Andy’s love of renovating machinery began with the farm’s old mill. Built in 1904, it is once again in full working order with the wonderful abandon of creaking sounds that pulleys and levers make to keep the mill grinding wheat into wholesome flour for bread with flavour. It is fascinating how the age-old concepts of some 100 years ago are coming back into awareness, with a willingness to replicate these within our time. Sebastian says that his family, in days gone by, remembers many of the village dwellers arriving to have their grain ground by the mill.

It is a Vitruvian mill, hence the name of the wine Vitruvian 2006 (R260) described as: “a blend of the best and most interesting portions of red grapes from the farm.Mourvedre represents the centre and the energy of this wine - the guts. Pinotage from old vines is the backbone and the structure; not dark and heavy but rather light and dry. Shiraz is the muscle that holds it all together and adds the right amount of flexibility. Cabernet Franc is the mystery, the emotion, the changing element that adds lightness and freshness."

Hope Marguerite Chenin Blanc 2010 (R145), named after this generation's grandmother, has always been made to express the purity of the grape, with the first vintage in 1997. Only fruit selected from the oldest Chenin Blanc vineyard, planted in 1978, is used for this wine. Barrel fermentation takes place in 400. French oak using only natural yeasts. A lovely food wine that promises ageing ability.

Goutte d'Or 2007 (R115) Noble Late Harvest consists of 66% Semillon and 34% Sauvignon Blanc botrytis grapes. It pairs beautifully with the farm's homebaked biscotti.
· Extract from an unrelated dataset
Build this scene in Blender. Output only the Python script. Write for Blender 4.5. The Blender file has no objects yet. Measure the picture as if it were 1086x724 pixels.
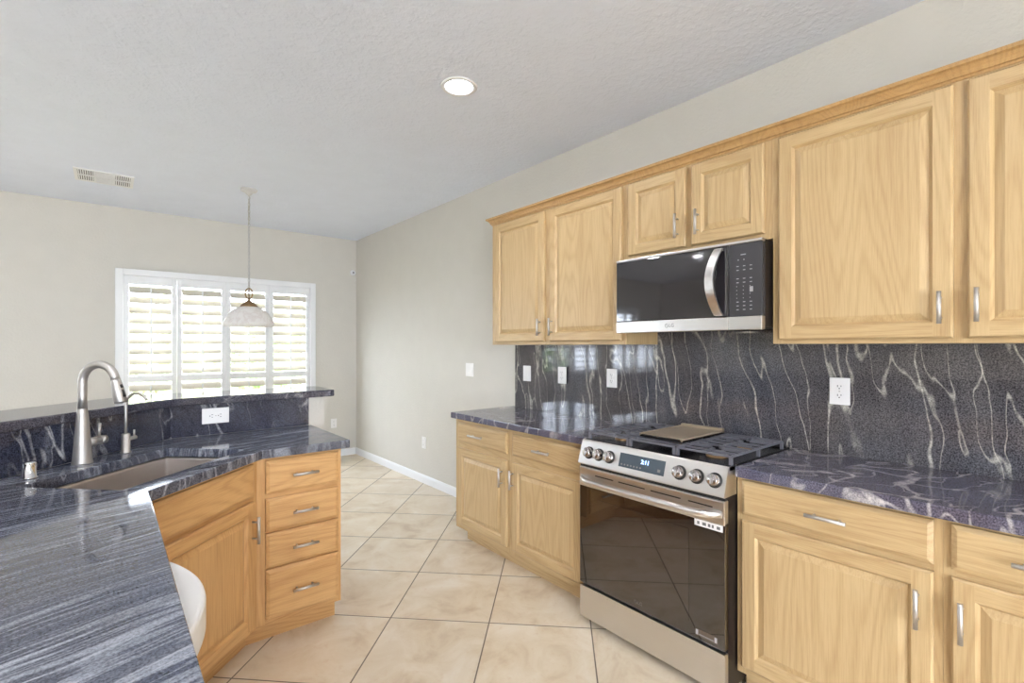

Wife of Sebastian, Nici, also produces a range of interesting accompaniments as part of her catering company Zest (see Foodie Finds on page 18). Tel 028 284 9194; www.beaumont.co.za

FOURTH STOP: THE SHUNTIN' SHED

Out of Beaumont Winery, turn right and immediately left before the railway line. Here is a little piece of '60s history just dying to be appreciated in the same manner as the current owners. Music from the 1960s echoes out of the entrance of what is the converted original railway station. And inside is a caboose of note, with chairs and vinyl booths in a green that reminds one of old-fashioned bankers’ lamps and has been kept true to form of a train cabin back in the day.

Sit outside on the deck overlooking the town of Bot River and enjoy a pizza that is supremely satisfying after a merry wine tasting, going back to basics with moreishness; there is little to beat a simple margherita pizza with buffalo mozzarella, freshly picked tomatoes and fragrant basil. The restaurant is also renowned for ribs and slow-cooked pork roast on a Sunday. Wines complement the rustic and backto- the-good-earth feel, with a small but well-selected range, including Barton from the surrounding area. Tel 028 284 9443; www.theshuntinshed.co.za

FIFTH STOP: FEITEIRAS

If you have time on your hands, also worthy of a visit is Feiteiras (tastings by appointment only), where you can view one of the few working pole basket presses in South Africa and taste the estate’s Verdelho 2009, a trophy winner at the Old Mutual Trophy Wine Show 2010.